§ **DIRECTION**:
Take every line from the first down to the line with "return n.outputs[2]" and set it down exactly, without the pictures.

§ **DATA BLOCK**:
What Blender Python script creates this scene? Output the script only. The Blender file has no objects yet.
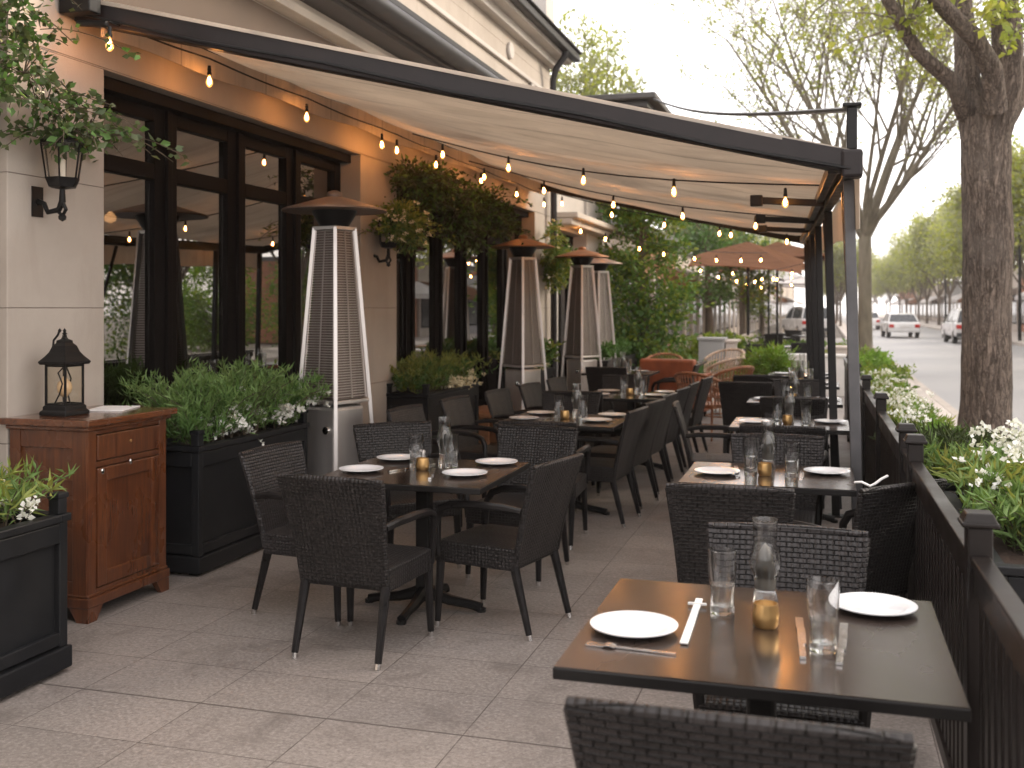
import bpy, math, random
import numpy as np
from math import sin, cos, pi, radians, sqrt
from mathutils import Vector, Matrix, noise

C = bpy.context.scene.collection
rnd = random.Random(7)
TH = radians(16.6); F = 1050.0; H = 1.65; HOR = 308.0
EXPO = 1.45

def at(u, v, d):
    """world point seen at photo pixel (u, v) at distance d along the view axis"""
    lat = (u - 512) / F * d
    return Vector((-d*sin(TH) + lat*cos(TH), d*cos(TH) + lat*sin(TH), H + (HOR - v)/F*d))

# ------------------------------------------------------------------ materials
def nmat(name):
    m = bpy.data.materials.new(name); m.use_nodes = True
    nt = m.node_tree; nt.nodes.clear()
    out = nt.nodes.new('ShaderNodeOutputMaterial')
    return m, nt, out

def N(nt, t, **kw):
    n = nt.nodes.new(t)
    for k, v in kw.items():
        if k in n.inputs: n.inputs[k].default_value = v
        else: setattr(n, k, v)
    return n

def L(nt, a, b): nt.links.new(a, b)

def mixc(nt, fac, a, b, mode='MIX'):
    n = nt.nodes.new('ShaderNodeMix'); n.data_type = 'RGBA'; n.blend_type = mode
    for i, x in ((0, fac), (6, a), (7, b)):
        if hasattr(x, 'links'): L(nt, x, n.inputs[i])
        elif i: n.inputs[i].default_value = (*x[:3], 1)
        else: n.inputs[0].default_value = x
    return n.outputs[2]

def ramp(nt, src, lo, hi, a=0.0, b=1.0):
    n = nt.nodes.new('ShaderNodeMapRange'); n.clamp = True
    L(nt, src, n.inputs[0])
    n.inputs[1].default_value = lo; n.inputs[2].default_value = hi
    n.inputs[3].default_value = a; n.inputs[4].default_value = b
    return n.outputs[0]

def math_(nt, op, a, b=0.0, c=0.0):
    n = nt.nodes.new('ShaderNodeMath'); n.operation = op
    for i, x in enumerate((a, b, c)):
        if hasattr(x, 'links'): L(nt, x, n.inputs[i])
        else: n.inputs[i].default_value = x
    return n.outputs[0]

def coords(nt, kind='Object', scale=(1, 1, 1), rot=(0, 0, 0), loc=(0, 0, 0)):
    tc = nt.nodes.new('ShaderNodeTexCoord'); mp = nt.nodes.new('ShaderNodeMapping')
    L(nt, tc.outputs[kind], mp.inputs[0])
    mp.inputs['Scale'].default_value = scale; mp.inputs['Rotation'].default_value = rot
    mp.inputs['Location'].default_value = loc
    return mp.outputs[0]

def noise_(nt, vec, scale, detail=4, rough=.55, dist=0.0):
    n = N(nt, 'ShaderNodeTexNoise', Scale=scale, Detail=detail, Roughness=rough, Distortion=dist)
    L(nt, vec, n.inputs['Vector']); return n.outputs['Fac']

def bump_(nt, h, strength, dist=.01, prev=None):
    b = nt.nodes.new('ShaderNodeBump'); b.inputs['Strength'].default_value = strength
    b.inputs['Distance'].default_value = dist; L(nt, h, b.inputs['Height'])
    if prev is not None: L(nt, prev, b.inputs['Normal'])
    return b.outputs[0]

def pbr(name, col, rough=.6, metal=0.0, var=.25, vs=6, bump=.15, bs=60, stretch=(1, 1, 1), dirt=None, kind='Object', coat=0.0, rvar=.1, spec=.5):
    m, nt, out = nmat(name)
    v = coords(nt, kind, stretch)
    n1 = noise_(nt, v, vs); n2 = noise_(nt, v, bs, 3)
    c = mixc(nt, ramp(nt, n1, .3, .7), tuple(x*(1-var) for x in col), tuple(min(1, x*(1+var)) for x in col))
    c = mixc(nt, ramp(nt, n2, .35, .75, 0, var*.5), c, tuple(x*.55 for x in col))
    if dirt:
        n3 = noise_(nt, v, vs*.35, 6, .65)
        c = mixc(nt, ramp(nt, n3, .52, .72, 0, .6), c, dirt)
    p = N(nt, 'ShaderNodeBsdfPrincipled', Metallic=metal, Roughness=rough)
    p.inputs['Specular IOR Level'].default_value = spec
    if coat: p.inputs['Coat Weight'].default_value = coat; p.inputs['Coat Roughness'].default_value = .15
    L(nt, c, p.inputs['Base Color'])
    L(nt, ramp(nt, n1, .25, .75, max(.03, rough-rvar), min(1, rough+rvar)), p.inputs['Roughness'])
    if bump: L(nt, bump_(nt, n2, bump, .004), p.inputs['Normal'])
    L(nt, p.outputs[0], out.inputs[0])
    return m

def leafmat(name, c1, c2, c3, trans=.35, rough=.5, dark=None):
    m, nt, out = nmat(name)
    g = nt.nodes.new('ShaderNodeNewGeometry')
    v = coords(nt, 'Object')
    n1 = noise_(nt, v, 2.2, 3)
    r = g.outputs['Random Per Island']
    c = mixc(nt, r, c1, c2)
    c = mixc(nt, ramp(nt, n1, .4, .65), c, c3)
    d = N(nt, 'ShaderNodeBsdfPrincipled', Roughness=rough); L(nt, c, d.inputs['Base Color'])
    d.inputs['Specular IOR Level'].default_value = .3
    t = N(nt, 'ShaderNodeBsdfTranslucent')
    L(nt, mixc(nt, 1.0, c, (1.0, 1.05, .55), 'MULTIPLY'), t.inputs[0])
    mx = N(nt, 'ShaderNodeMixShader', Fac=trans)
    L(nt, d.outputs[0], mx.inputs[1]); L(nt, t.outputs[0], mx.inputs[2]); L(nt, mx.outputs[0], out.inputs[0])
    return m

def wicker(name, col):
    m, nt, out = nmat(name)
    uv = nt.nodes.new('ShaderNodeTexCoord').outputs['UV']
    br = N(nt, 'ShaderNodeTexBrick', Scale=1.0)
    br.offset = .5; br.inputs['Brick Width'].default_value = .046; br.inputs['Row Height'].default_value = .0165
    br.inputs['Mortar Size'].default_value = .0030; br.inputs['Mortar Smooth'].default_value = 1.0
    L(nt, uv, br.inputs['Vector'])
    br.inputs['Color1'].default_value = (*[x*.75 for x in col], 1); br.inputs['Color2'].default_value = (*[x*1.6 for x in col], 1)
    br.inputs['Mortar'].default_value = (*[x*.12 for x in col], 1)
    w = math_(nt, 'SUBTRACT', 1.0, br.outputs['Fac'])
    # each strand bulges between the warps
    sx = nt.nodes.new('ShaderNodeSeparateXYZ'); L(nt, uv, sx.inputs[0])
    st = math_(nt, 'ABSOLUTE', math_(nt, 'SINE', math_(nt, 'MULTIPLY', sx.outputs[0], pi/.020)))
    hgt = math_(nt, 'ADD', math_(nt, 'MULTIPLY', w, 1.0), math_(nt, 'MULTIPLY', st, .25))
    n1 = noise_(nt, uv, 9, 3)
    c = mixc(nt, ramp(nt, n1, .35, .7, 0, .35), br.outputs['Color'], tuple(x*1.9 for x in col))
    p = N(nt, 'ShaderNodeBsdfPrincipled', Roughness=.42); L(nt, c, p.inputs['Base Color'])
    p.inputs['Specular IOR Level'].default_value = .36
    L(nt, bump_(nt, hgt, 1.0, .012), p.inputs['Normal']); L(nt, p.outputs[0], out.inputs[0])
    return m

def wood(name, c1, c2, rough=.35, axis='Z', coat=.3):
    m, nt, out = nmat(name)
    s = {'Z': (14, 14, 1.2), 'Y': (14, 1.2, 14), 'X': (1.2, 14, 14)}[axis]
    v = coords(nt, 'Object', s)
    n1 = noise_(nt, v, 1.6, 6, .6, 1.2); n2 = noise_(nt, v, 9, 4, .6, .4); n3 = noise_(nt, coords(nt, 'Object'), 3, 3)
    c = mixc(nt, ramp(nt, n1, .35, .65), c1, c2)
    c = mixc(nt, ramp(nt, n2, .5, .7, 0, .45), c, tuple(x*.45 for x in c1))
    c = mixc(nt, ramp(nt, n3, .5, .75, 0, .4), c, tuple(x*.6 for x in c1))
    p = N(nt, 'ShaderNodeBsdfPrincipled', Roughness=rough); p.inputs['Coat Weight'].default_value = coat; p.inputs['Coat Roughness'].default_value = .2
    L(nt, c, p.inputs['Base Color']); L(nt, ramp(nt, n3, .3, .7, rough-.08, rough+.15), p.inputs['Roughness'])
    L(nt, bump_(nt, n2, .12, .002), p.inputs['Normal']); L(nt, p.outputs[0], out.inputs[0])
    return m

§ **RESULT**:
What Blender Python script creates this scene? Output the script only. The Blender file has no objects yet.
import bpy, math, random
import numpy as np
from math import sin, cos, pi, radians, sqrt
from mathutils import Vector, Matrix, noise

C = bpy.context.scene.collection
rnd = random.Random(7)
TH = radians(16.6); F = 1050.0; H = 1.65; HOR = 308.0
EXPO = 1.45

def at(u, v, d):
    """world point seen at photo pixel (u, v) at distance d along the view axis"""
    lat = (u - 512) / F * d
    return Vector((-d*sin(TH) + lat*cos(TH), d*cos(TH) + lat*sin(TH), H + (HOR - v)/F*d))

# ------------------------------------------------------------------ materials
def nmat(name):
    m = bpy.data.materials.new(name); m.use_nodes = True
    nt = m.node_tree; nt.nodes.clear()
    out = nt.nodes.new('ShaderNodeOutputMaterial')
    return m, nt, out

def N(nt, t, **kw):
    n = nt.nodes.new(t)
    for k, v in kw.items():
        if k in n.inputs: n.inputs[k].default_value = v
        else: setattr(n, k, v)
    return n

def L(nt, a, b): nt.links.new(a, b)

def mixc(nt, fac, a, b, mode='MIX'):
    n = nt.nodes.new('ShaderNodeMix'); n.data_type = 'RGBA'; n.blend_type = mode
    for i, x in ((0, fac), (6, a), (7, b)):
        if hasattr(x, 'links'): L(nt, x, n.inputs[i])
        elif i: n.inputs[i].default_value = (*x[:3], 1)
        else: n.inputs[0].default_value = x
    return n.outputs[2]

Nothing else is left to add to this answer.